Меня вот почему-то вспоминали в Пушгорах.
Я сам там никогда не был, но у меня, как всегда, есть история.
Году в 96-м ДК уехал куда-то с байдаркой, намереваясь по дороге посетить довлатовские места. Вернулся очень гордый. Привез кассету.
Ну мы, натурально прильнули к голубому экрану.
В начале кассеты были качающиеся пейзажи и другие излюбленные находки начинающих кинематографистов, такие как 15-минутная новелла "Вид на сапоги оператора". Сапоги шли по пыльному проселку.
Потом нам показали деревянный дом.
"А вот здесь обитает знаменитый Михал Иваныч", - сказал голос ДК.
(мужика звали по-другому, но оставим имя довлатовского персонажа).
В следующем кадре ДК и Михал Иваныч сидели за столом. Между ними стояла початая бутылка и тарелка с картошкой в мундире.
- Значит, Сергей жил здесь у вас? - задал вопрос ДК.
- Улюшки-уюшки-апчо-ёный-ёпта-ца-уёная-ёпт
Более всего это напоминало журчание водки, наливаемой в стакан. Несущие повествовательную нагрузку лексемы были разбавлены в естественной пропорции 40 к 60 гением народа-языкотворца. Смысловая ректификация не представлялась возможной.
Михал Иваныч с видимым презрением относился к корням слов.
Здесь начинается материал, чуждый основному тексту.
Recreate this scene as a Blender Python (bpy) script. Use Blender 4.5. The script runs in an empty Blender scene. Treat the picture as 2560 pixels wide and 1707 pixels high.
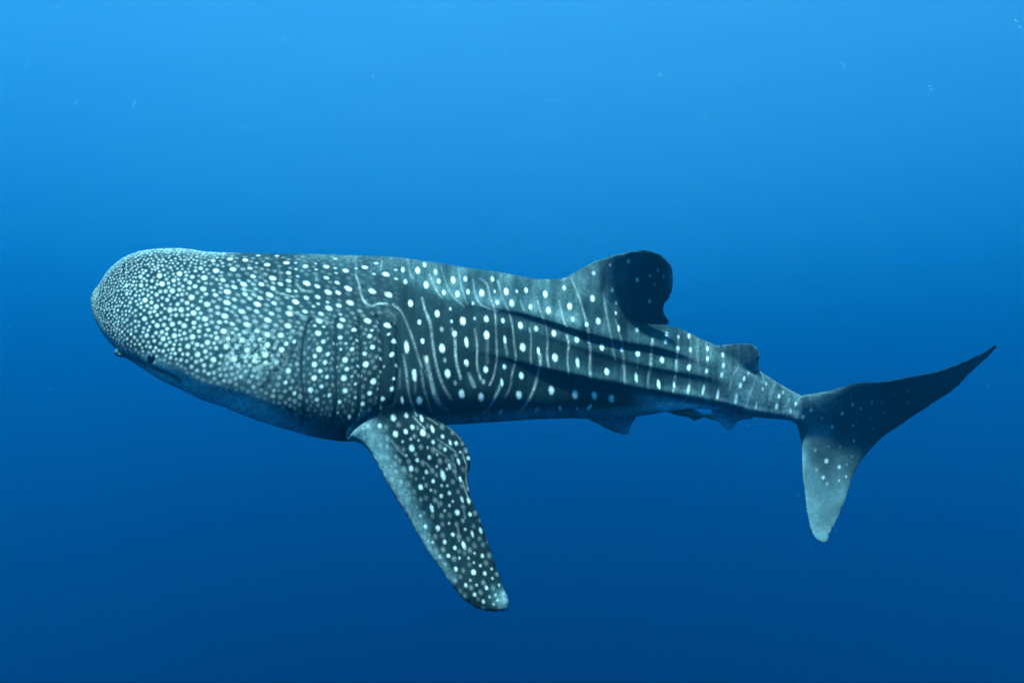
import bpy, math, random
import numpy as np
from mathutils import Vector, Matrix
from mathutils.geometry import delaunay_2d_cdt
from mathutils.bvhtree import BVHTree

sc = bpy.context.scene
COL = sc.collection

# ------------------------------------------------------------------ camera
PITCH = math.radians(8)
cam = bpy.data.cameras.new('camera')
co = bpy.data.objects.new('camera', cam)
COL.objects.link(co)
sc.camera = co
cam.sensor_width = 36
cam.lens = 24
cam.clip_end = 3000
co.rotation_euler = (math.pi / 2 + PITCH, 0, 0)

# ------------------------------------------------------------------ sky and sun
EL, ROT = math.radians(76), math.radians(196)
w = bpy.data.worlds.new('World')
sc.world = w
w.use_nodes = True
nt = w.node_tree
bg = nt.nodes['Background']
sk = nt.nodes.new('ShaderNodeTexSky')
sk.sky_type = 'NISHITA'
sk.sun_disc = False
sk.sun_elevation = EL
sk.sun_rotation = ROT
nt.links.new(sk.outputs[0], bg.inputs[0])
bg.inputs[1].default_value = 0.05
sun = bpy.data.lights.new('sun', 'SUN')
sun.energy = 5.0
sun.angle = math.radians(5)   # the rippled surface spreads the sunlight a little
sun.color = (1, .93, .82)
so = bpy.data.objects.new('sun', sun)
COL.objects.link(so)
SUNDIR = Vector((math.sin(ROT) * math.cos(EL), math.cos(ROT) * math.cos(EL), math.sin(EL)))
so.rotation_euler = SUNDIR.to_track_quat('Z', 'Y').to_euler()
vs = sc.view_settings
vs.view_transform = 'Standard'
vs.look = 'None'
vs.gamma = 1
vs.exposure = 2.8
sc.cycles.use_denoising = True
sc.cycles.volume_bounces = 5
sc.cycles.max_bounces = 8
sc.cycles.diffuse_bounces = 3
sc.cycles.transparent_max_bounces = 16


# ------------------------------------------------------------------ helpers
def tag(o, label=None, cat=None, group=None, kind=None):
    if label: o['label'] = label
    if cat: o['category'] = cat
    if group: o['group'] = group
    if kind: o['kind'] = kind
    return o


def mesh_obj(name, v, f, mat=None, parent=None, smooth=True):
    me = bpy.data.meshes.new(name)
    me.from_pydata([tuple(p) for p in v], [], f)
    me.update()
    if smooth:
        me.polygons.foreach_set('use_smooth', [True] * len(me.polygons))
    o = bpy.data.objects.new(name, me)
    COL.objects.link(o)
    if mat: me.materials.append(mat)
    if parent: o.parent = parent
    return o


F = 24 / 36 * 2560          # focal length in photograph pixels
CX, CY = 1280., 853.5
CP, SP = math.cos(PITCH), math.sin(PITCH)


def unproj(px, py, d):
    """photograph pixel + depth (m) -> world point, arrays or scalars"""
    px, py, d = np.broadcast_arrays(np.asarray(px, float), np.asarray(py, float), np.asarray(d, float))
    X = (px - CX) / F * d
    Z = -(py - CY) / F * d
    return np.stack([X, d * CP - Z * SP, d * SP + Z * CP], -1)


def proj(P):
    P = np.asarray(P, float)
    d = P[..., 1] * CP + P[..., 2] * SP
    Z = -P[..., 1] * SP + P[..., 2] * CP
    return P[..., 0] / d * F + CX, -Z / d * F + CY, d


def hermite(xs, ys, x):
    """monotone cubic through the given points"""
    xs = np.asarray(xs, float); ys = np.asarray(ys, float)
    h = np.diff(xs); dl = np.diff(ys) / h
    m = np.zeros(len(xs)); m[0] = dl[0]; m[-1] = dl[-1]
    for i in range(1, len(xs) - 1):
        m[i] = 0 if dl[i - 1] * dl[i] <= 0 else (dl[i - 1] * h[i] + dl[i] * h[i - 1]) / (h[i] + h[i - 1])
    x = np.clip(x, xs[0], xs[-1])
    i = np.clip(np.searchsorted(xs, x) - 1, 0, len(h) - 1)
    t = (x - xs[i]) / h[i]
    return ((2 * t**3 - 3 * t**2 + 1) * ys[i] + (t**3 - 2 * t**2 + t) * h[i] * m[i]
            + (-2 * t**3 + 3 * t**2) * ys[i + 1] + (t**3 - t**2) * h[i] * m[i + 1])


def sstep(a, b, x):
    t = np.clip((x - a) / (b - a), 0, 1)
    return t * t * (3 - 2 * t)


def pts(s):
    return [tuple(float(q) for q in p.split(',')) for p in s.split()]


def curve(s):
    p = pts(s)
    xs, ys = zip(*p)
    return lambda x: hermite(xs, ys, x)


# ------------------------------------------------------------------ water
# even water, absorbing red first, from below the deepest thing up to the sea surface
SURF = 16.0


def box(name, x0, x1, y0, y1, z0, z1):
    v = [(x, y, z) for x in (x0, x1) for y in (y0, y1) for z in (z0, z1)]
    return mesh_obj(name, v, [(0, 1, 3, 2), (4, 6, 7, 5), (0, 4, 5, 1), (2, 3, 7, 6), (0, 2, 6, 4), (1, 5, 7, 3)], smooth=False)


hz = tag(box('haze', -170, 170, -70, 270, -62, SURF), kind='stuff')
m = bpy.data.materials.new('sea_water_volume')
m.use_nodes = True
n = m.node_tree
n.nodes.clear()
out = n.nodes.new('ShaderNodeOutputMaterial')
pv = n.nodes.new('ShaderNodeVolumePrincipled')
D = .1
SS, SA = (.0002, .0114, .0208), (.072, .0355, .0218)     # scattering and absorption per metre
cc = [x / D for x in SS]
aa = [(1 - min(1, y / (D * (1 - x)))) ** 2 for x, y in zip(cc, SA)]
pv.inputs['Density'].default_value = D
pv.inputs['Color'].default_value = (*cc, 1)
pv.inputs['Absorption Color'].default_value = (*aa, 1)
pv.inputs['Anisotropy'].default_value = .74
n.links.new(pv.outputs[0], out.inputs['Volume'])
hz.data.materials.append(m)

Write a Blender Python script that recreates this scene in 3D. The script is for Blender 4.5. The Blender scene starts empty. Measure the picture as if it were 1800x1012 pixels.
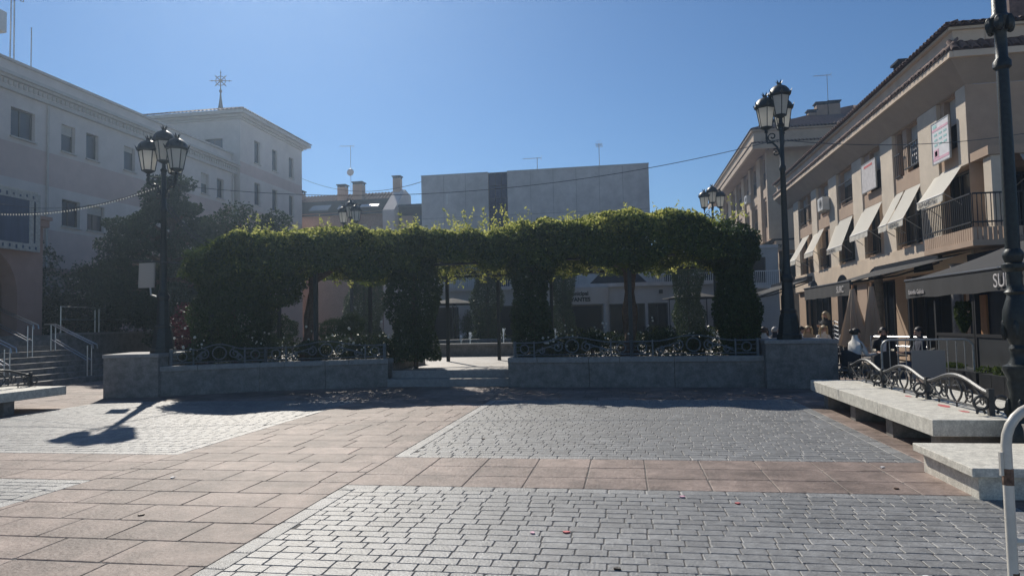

Его речь являла собой хоровод суффиксов и вихрь окончаний.
- Ёпта-сца-ани-уюшки, - подтвердил он.
Камера выключилась и опять включилась.
Бутылка на столе опустела.
- И что, правда, собаки через дыры в полу заходили? - интересовался дотошный ДК.
- Ёпта-сца-на-яшке-ёптана-пиздёж - отвечал Михал Иваныч.
- А вообще, скажите, Сергей много приврал в своей книге?
- Ну ёнай-ёпта-анки-хуянки-пиздёж - сказал Михал Иваныч и горестно взмахнул руками.
Кассета закончилась.
- С одной стороны, Дима, я чувствую, что человечество будет тебе признательно за этот вдохновенный репортаж, - сказал я ДК, - но с другой стороны предвижу ряд объективных трудностей при расшифровке. Отдельные нюансы не поддаются однозначной трактовке. Ты сам-то его понимал?
- Вначале не все, - честно признал ДК, - но где-то с середины второй бутылки была полная ясность.